If the standard deviation is known and not a function of the mean, the Neyman central confidence intervals turn out to be identical to those described in the article.
Thank you for the link to Neyman's book - interesting to read from the original source! You ask for a simple description, but that is what my second paragraph was meant to be. Perhaps a few examples will help illustrate: Example 1 and 1b could be considered trivial, whereas 2 would not be handled correctly by the article you refer to.
Example 1. Uniform random variable. Let X follow a uniform distribution, $$f(x)=1/2 {\mathrm{\ \ for\ \ }}\theta-1\le x\le \theta+1 $$ and zero otherwise. We can make a 100% confidence interval for $\theta$ by considering all possible outcomes $x$, given $\theta$, ie. $x \in [\theta-1,\theta+1]$. Now consider an observed value, $x_0$. The union of all possible values of $\theta$ for which $x_0$ is a possible outcome is $[x_0-1,x_0+1]$. That is the 100% confidence interval for $\theta$ for this problem.
Example 1b. Uniform random variable. Let X follow the same uniform distribution. We can make a 95% central confidence interval for $\theta$ by selecting the 95% central outcomes $x$, given $\theta$, ie. $x \in [\theta-0.95,\theta+0.95]$. Now consider an observed value, $x_0$. The union of all possible values of $\theta$ for which $x_0$ is within the selected range is $[x_0-0.95,x_0+0.95]$. That is the 95% confidence interval for $\theta$ for this problem.
Example 2. Uniform random variable. Let X follow a uniform distribution, $$f(x)=1/\theta {\mathrm{\ \ for\ \ }}{1\over2}\theta \le x \le {3\over2}\theta $$ and zero otherwise. We can make a 100% confidence interval for $\theta$ by considering all possible outcomes $x$, given $\theta$, ie. $x \in [{1\over2}\theta,{3\over2}\theta]$. Now consider an observed value, $x_0$. The union of all possible values of $\theta$ for which $x_0$ is a possible outcome is $[{2\over3}x_0,2x_0]$. That is the 100% confidence interval for $\theta$ for this problem. (You can confirm this by inserting the endpoints of the confidence interval into the pdf and see they are at the boundaries of the pdf). Note that the central confidence interval is not centered on the point estimate for $\theta$, $\hat\theta = x_0$.
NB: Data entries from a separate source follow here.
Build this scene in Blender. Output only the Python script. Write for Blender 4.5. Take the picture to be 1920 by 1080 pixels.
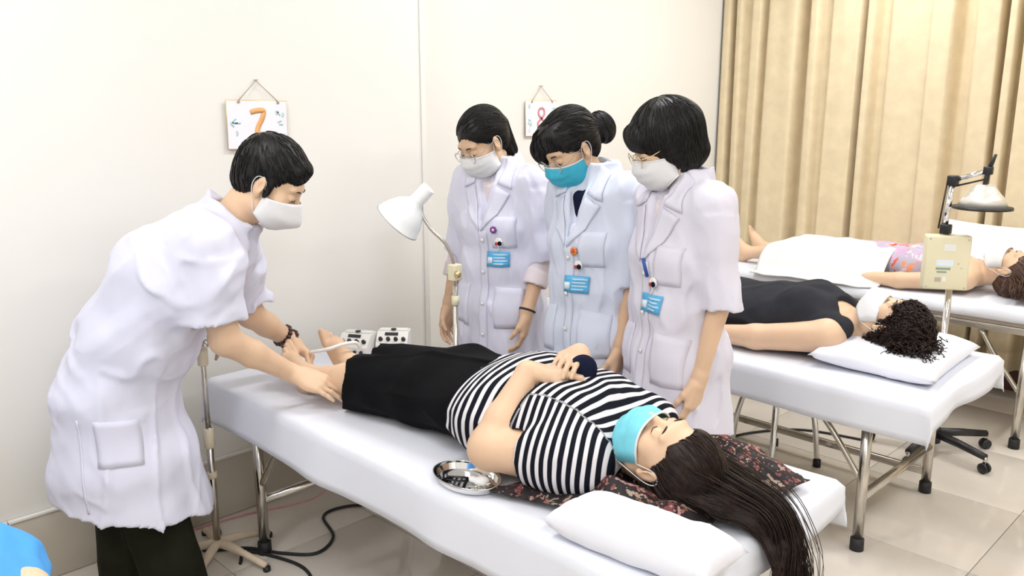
import bpy, bmesh, math, random
import numpy as np
from mathutils import Vector, Matrix

for _o in list(bpy.data.objects):
    bpy.data.objects.remove(_o)
SC = bpy.context.scene
COL = SC.collection
random.seed(7)
RNG = np.random.default_rng(11)

# ------------------------------------------------------------------ camera
cam_d = bpy.data.cameras.new('camera')
cam_d.sensor_width = 36.0
cam_d.lens = 30.0
cam_d.clip_start = 0.05
cam = bpy.data.objects.new('camera', cam_d)
COL.objects.link(cam)
cam.location = (0, 0, 1.6)
cam.rotation_euler = (math.radians(90 - 12.27), 0, math.radians(45))
SC.camera = cam

# ------------------------------------------------------------------ light
world = bpy.data.worlds.new('world')
SC.world = world
world.use_nodes = True
world.node_tree.nodes['Background'].inputs[0].default_value = (0.92, 0.96, 1.0, 1)
world.node_tree.nodes['Background'].inputs[1].default_value = 0.35
SC.view_settings.view_transform = 'Standard'
SC.view_settings.look = 'None'
SC.view_settings.exposure = 0.0
SC.view_settings.gamma = 1.0
SC.view_settings.use_curve_mapping = False
CEIL = 3.0
LAMPS = [(-1.9, 0.3), (-1.9, 2.7), (-1.9, 4.4), (0.4, 0.3), (0.4, 2.7), (0.4, 4.4), (2.0, -1.0), (-1.0, -1.2)]
LAMP_W = 22.5
for _i, (_x, _y) in enumerate(LAMPS):
    _l = bpy.data.lights.new('tube_light', 'AREA')
    _l.shape = 'RECTANGLE'
    _l.size = 0.35
    _l.size_y = 1.2
    _l.energy = LAMP_W
    _l.color = (0.99, 0.992, 1.0)
    _o = bpy.data.objects.new('tube_light', _l)
    _o.location = (_x, _y, CEIL - 0.10)
    COL.objects.link(_o)

# ------------------------------------------------------------------ helpers
def nz(v):
    v = np.asarray(v, float)
    return v / (np.linalg.norm(v) + 1e-12)

def V(*a):
    return np.array(a, float)

def tag(o, label=None, cat=None, group=None, kind=None):
    if label: o['label'] = label
    if cat: o['category'] = cat
    if group: o['group'] = group
    if kind: o['kind'] = kind
    return o

def thing(name, label, cat, loc=(0, 0, 0), group=None):
    o = bpy.data.objects.new(name, None)
    o.empty_display_size = 0.1
    o.location = loc
    COL.objects.link(o)
    return tag(o, label, cat, group)

def world_m(o):
    m = o.matrix_basis.copy()
    if o.parent:
        m = world_m(o.parent) @ o.matrix_parent_inverse @ m
    return m

def link(name, me, mat=None, parent=None):
    o = bpy.data.objects.new(name, me)
    COL.objects.link(o)
    if mat is not None and len(me.materials) == 0:
        me.materials.append(mat)
    if parent is not None:
        o.parent = parent
        o.matrix_parent_inverse = world_m(parent).inverted()
    return o

def origin_to(o, p):
    """move a top-level mesh's origin to p without moving its shape"""
    o.data.transform(Matrix.Translation(-Vector(p)))
    o.location = p
    return o

def np_mesh(name, verts, quads, smooth=True, tris=None):
    me = bpy.data.meshes.new(name)
    verts = np.ascontiguousarray(verts, dtype=np.float32)
    quads = np.ascontiguousarray(quads, dtype=np.int32).reshape(-1, 4)
    nt = 0 if tris is None else len(tris)
    me.vertices.add(len(verts))
    me.vertices.foreach_set('co', verts.ravel())
    loops = quads.ravel()
    starts = np.arange(len(quads), dtype=np.int32) * 4
    if nt:
        tris = np.ascontiguousarray(tris, dtype=np.int32).reshape(-1, 3)
        starts = np.concatenate([starts, len(loops) + np.arange(nt, dtype=np.int32) * 3])
        loops = np.concatenate([loops, tris.ravel()])
    me.loops.add(len(loops))
    me.loops.foreach_set('vertex_index', loops.astype(np.int32))
    me.polygons.add(len(starts))
    me.polygons.foreach_set('loop_start', starts.astype(np.int32))
    if smooth:
        me.polygons.foreach_set('use_smooth', np.ones(len(starts), dtype=bool))
    me.update(calc_edges=True)
    me.validate()
    return me

class MB:
    """collects shapes into one mesh"""
    def __init__(s):
        s.v = []; s.f = []; s.sm = []
    def add(s, verts, faces, smooth=False):
        n = len(s.v)
        s.v += [tuple(map(float, p)) for p in verts]
        s.f += [tuple(i + n for i in q) for q in faces]
        s.sm += [smooth] * len(faces)
        return s
    def box(s, lo, hi, bev=0.0, M=None):
        x0, y0, z0 = lo; x1, y1, z1 = hi
        bm = bmesh.new()
        bmesh.ops.create_cube(bm, size=1)
        for v in bm.verts:
            v.co = Vector(((v.co.x + .5) * (x1 - x0) + x0, (v.co.y + .5) * (y1 - y0) + y0, (v.co.z + .5) * (z1 - z0) + z0))
        if bev > 0:
            bmesh.ops.bevel(bm, geom=bm.edges[:], offset=bev, segments=2, profile=0.6, affect='EDGES', clamp_overlap=True)
        if M is not None:
            bm.transform(M)
        bm.verts.index_update()
        s.add([v.co for v in bm.verts], [[v.index for v in f.verts] for f in bm.faces], bev > 0)
        bm.free()
        return s
    def tube(s, pts, r, n=10, caps=True, smooth=True, closed=False):
        pts = [np.asarray(p, float) for p in pts]
        m = len(pts)
        rs = r if hasattr(r, '__len__') else [r] * m
        tang = []
        for i in range(m):
            if closed:
                a, b = pts[i - 1], pts[(i + 1) % m]
            else:
                a, b = pts[max(i - 1, 0)], pts[min(i + 1, m - 1)]
            tang.append(nz(b - a))
        t0 = tang[0]
        ref = V(0, 0, 1) if abs(t0[2]) < .9 else V(1, 0, 0)
        nrm = nz(np.cross(t0, ref))
        verts = []
        for i in range(m):
            t = tang[i]
            nrm = nz(nrm - t * np.dot(nrm, t))
            b = np.cross(t, nrm)
            for k in range(n):
                a = 2 * math.pi * k / n
                verts.append(pts[i] + (nrm * math.cos(a) + b * math.sin(a)) * rs[i])
        faces = []
        rng = range(m) if closed else range(m - 1)
        for i in rng:
            j = (i + 1) % m
            for k in range(n):
                k2 = (k + 1) % n
                faces.append((i * n + k, i * n + k2, j * n + k2, j * n + k))
        if caps and not closed:
            faces.append(tuple(range(n))[::-1])
            faces.append(tuple((m - 1) * n + k for k in range(n)))
        return s.add(verts, faces, smooth)
    def lathe(s, prof, c=(0, 0, 0), axis=(0, 0, 1), n=24, smooth=True, close=False):
        """prof: list of (radius, height) along axis"""
        w = nz(axis)
        ref = V(0, 0, 1) if abs(w[2]) < .9 else V(1, 0, 0)
        u = nz(np.cross(w, ref)); v = np.cross(w, u)
        c = np.asarray(c, float)
        verts = []
        for r, h in prof:
            for k in range(n):
                a = 2 * math.pi * k / n
                verts.append(c + w * h + (u * math.cos(a) + v * math.sin(a)) * max(r, 1e-5))
        faces = []
        m = len(prof)
        for i in range(m - 1):
            for k in range(n):
                k2 = (k + 1) % n
                faces.append((i * n + k, i * n + k2, (i + 1) * n + k2, (i + 1) * n + k))
        if close:
            for k in range(n):
                k2 = (k + 1) % n
                faces.append(((m - 1) * n + k, (m - 1) * n + k2, k2, k))
        return s.add(verts, faces, smooth)
    def grid(s, P, smooth=True):
        """P: rows x cols x 3"""
        P = np.asarray(P, float)
        a, b = P.shape[:2]
        faces = [(i * b + j, i * b + j + 1, (i + 1) * b + j + 1, (i + 1) * b + j) for i in range(a - 1) for j in range(b - 1)]
        return s.add(P.reshape(-1, 3), faces, smooth)
    def mesh(s, name):
        me = bpy.data.meshes.new(name)
        me.from_pydata(s.v, [], s.f)
        me.polygons.foreach_set('use_smooth', s.sm)
        me.update()
        return me
    def build(s, name, mat, parent=None, solid=None, sub=0):
        o = link(name, s.mesh(name), mat, parent)
        if solid:
            m = o.modifiers.new('thickness', 'SOLIDIFY')
            m.thickness = solid; m.offset = 0
        if sub:
            m = o.modifiers.new('smooth', 'SUBSURF')
            m.levels = sub; m.render_levels = sub
        return o

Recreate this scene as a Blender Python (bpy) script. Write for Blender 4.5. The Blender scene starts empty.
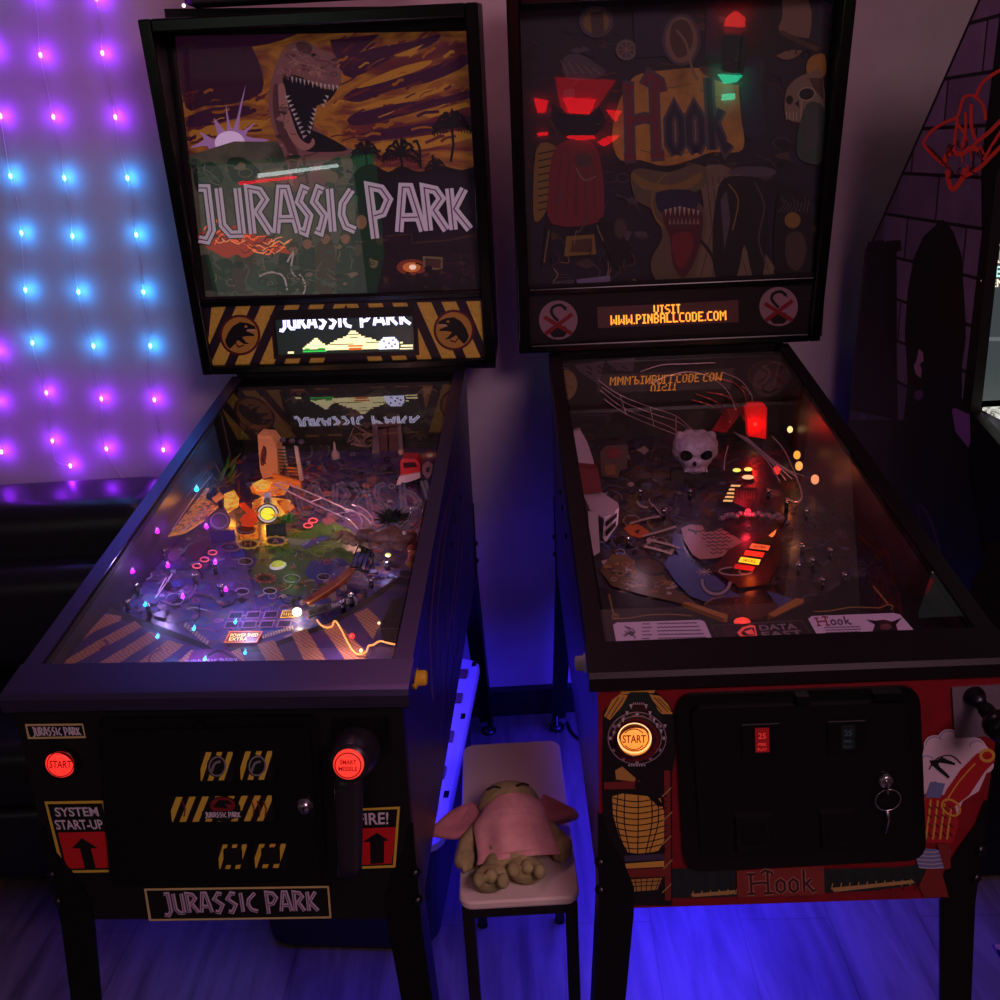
import bpy, bmesh, math, random
from mathutils import Vector, Matrix, noise
random.seed(7)
S = bpy.context.scene
COL = S.collection
V = Vector
pi = math.pi
# ------------------------------------------------------------------ camera
F_PX, PITCH, ROLL, CH = 985.67, .3405, -.0564, 1.5884
CPOS = V((0, 0, CH))
FWD = V((0, math.cos(PITCH), -math.sin(PITCH)))
UP = V((0, math.sin(PITCH), math.cos(PITCH)))
RT = V((1, 0, 0))
R2 = RT * math.cos(ROLL) + UP * math.sin(ROLL)
U2 = -RT * math.sin(ROLL) + UP * math.cos(ROLL)
cam = bpy.data.cameras.new('camera')
camo = bpy.data.objects.new('camera', cam)
COL.objects.link(camo)
cam.sensor_width = 36
cam.lens = F_PX / 1000 * 36
cam.clip_start = .02
m = Matrix((R2, U2, -FWD)).transposed().to_4x4()
m.translation = CPOS
camo.matrix_world = m
S.camera = camo
S.view_settings.view_transform = 'Standard'
S.view_settings.look = 'None'
S.view_settings.gamma = 1
S.view_settings.exposure = 0
S.view_settings.use_curve_mapping = False


def ray(px, py):
    return (R2 * ((px - 500) / F_PX) - U2 * ((py - 500) / F_PX) + FWD).normalized()


# ------------------------------------------------------------------ materials
def lin(c):
    r = []
    for x in c[:3]:
        x = x / 255.
        r.append(x / 12.92 if x <= .04045 else ((x + .055) / 1.055) ** 2.4)
    return (r[0], r[1], r[2], 1)


MATS = {}


def mat(name, rgb=(128, 128, 128), rough=.5, metal=0., emit=None, es=0., spec=.5, coat=0.):
    if name in MATS:
        return MATS[name]
    mt = bpy.data.materials.new(name)
    mt.use_nodes = True
    b = mt.node_tree.nodes['Principled BSDF']
    b.inputs['Base Color'].default_value = lin(rgb)
    b.inputs['Roughness'].default_value = rough
    b.inputs['Metallic'].default_value = metal
    b.inputs['Specular IOR Level'].default_value = spec
    b.inputs['Coat Weight'].default_value = coat
    if es > 0:
        b.inputs['Emission Color'].default_value = lin(emit or rgb)
        b.inputs['Emission Strength'].default_value = es
    MATS[name] = mt
    return mt


def N(mt, typ, **kw):
    n = mt.node_tree.nodes.new(typ)
    for k, v in kw.items():
        if k in n.inputs:
            n.inputs[k].default_value = v
        else:
            setattr(n, k, v)
    return n


def L(mt, a, b):
    mt.node_tree.links.new(a, b)


def noisy(name, cols, scale=5., rough=.5, stops=None, detail=6, bump=0., metal=0., emit=0., stretch=None, dist=0.):
    """principled material whose colour is a noise ramp over the given colours"""
    mt = mat(name, cols[0], rough, metal)
    b = mt.node_tree.nodes['Principled BSDF']
    tc = N(mt, 'ShaderNodeTexCoord')
    mp = N(mt, 'ShaderNodeMapping')
    if stretch:
        mp.inputs['Scale'].default_value = stretch
    L(mt, tc.outputs['Object'], mp.inputs['Vector'])
    nz = N(mt, 'ShaderNodeTexNoise', Scale=scale, Detail=detail, Roughness=.6, Distortion=dist)
    L(mt, mp.outputs['Vector'], nz.inputs['Vector'])
    cr = N(mt, 'ShaderNodeValToRGB')
    e = cr.color_ramp.elements
    n = len(cols)
    for i, c in enumerate(cols):
        p = stops[i] if stops else .3 + .4 * i / (n - 1)
        if i < 2:
            e[i].position = p
            e[i].color = lin(c)
        else:
            q = e.new(p)
            q.color = lin(c)
    L(mt, nz.outputs['Fac'], cr.inputs['Fac'])
    L(mt, cr.outputs['Color'], b.inputs['Base Color'])
    if emit:
        L(mt, cr.outputs['Color'], b.inputs['Emission Color'])
        b.inputs['Emission Strength'].default_value = emit
    if bump:
        bp = N(mt, 'ShaderNodeBump', Strength=bump, Distance=.01)
        L(mt, nz.outputs['Fac'], bp.inputs['Height'])
        L(mt, bp.outputs['Normal'], b.inputs['Normal'])
    return mt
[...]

Example 3. Normal distribution with mean $\theta$ and standard deviation $1$. The 68% central confidence interval would be constructed identically to example 1, that is the selected region for $X$ would be $[\theta-1,\theta+1]$. The 68% central confidence interval is therefore the same as in Example 1, $[x_0-1,x_0+1]$. You can extend this to 95% and arbitrary KNOWN standard deviation $\sigma$ to be $[x_0-1.96\sigma,x_0+1.96\sigma]$.
Example 4. Normal distribution with mean $\theta$ and standard deviation $\theta/2$. The 68% central confidence interval would be constructed identically to example 2. The 68% central confidence interval for $\theta$ is therefore the same as in Example 2, $[{2\over3}x_0,2x_0]$.
The authors of the article you refer to and the other commenters to your question would not get Example 2 or 4 right. Only following a procedure like Neyman's will the confidence interval have the property that you highlighted in your post. The other methods are approximations for the general problem of building confidence intervals.
The exact solution to the problem with a normal distribution and UNKNOWN standard deviation is more difficult to work out than the examples above.